I had wanted this piece to be three dimensional, whereas to my understanding Heizerʼs concept was more of a drawing. And the dust I was kicking up was 3 dimensional and being lit in a circle through the setting sunlight. Kicking up the dust - the dust from the tracks I was digging into the earth. I remember thinking about Kivaʼs being dug into the ground as a symbolic link, for the Pueblo people, to their ancestral underworld. Honestly, I have no idea what that means, but I was there circling, thinking about our ancestry, our history, the movement of the sun or the earth - depending on your perspective - it wasnʼt an ellipse though - it was a circle - with the same torque and the same endurance the whole way out - I would speed up, but I would skid. And I was thinking about the ruts we all create in our lives, the tracks, following that same track, with the same speed, and it felt very relevant that I was out there on my dirtbike, expressing all this, in this beautiful manner, remembering  why we set out to dirtbike in the first place - and that giving us that sense of attention and present focus that is so specific to this work, Under the Same Sun, and being out on a bike.

I am not sure exactly the place where Heizerʼs work stopped and my own started, but I believe itʼs less about that and more about the human spirit.

And from a distance it looked so beautiful. 
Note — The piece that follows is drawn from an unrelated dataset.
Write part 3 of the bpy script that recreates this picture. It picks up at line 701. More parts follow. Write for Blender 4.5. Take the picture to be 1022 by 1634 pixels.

90 degrees, 270 degrees. The final remaining drawing had 4 different sized circles, each which determined how fast I could ride, with openings to the sunrise and the sunset over the course of the week it took me to create it. Ending on the equinox, when the sun rises due east and sets due west - as well as for the week to follow - when it will degrade and return to the earth from the elements, the rain and the movement of the sun.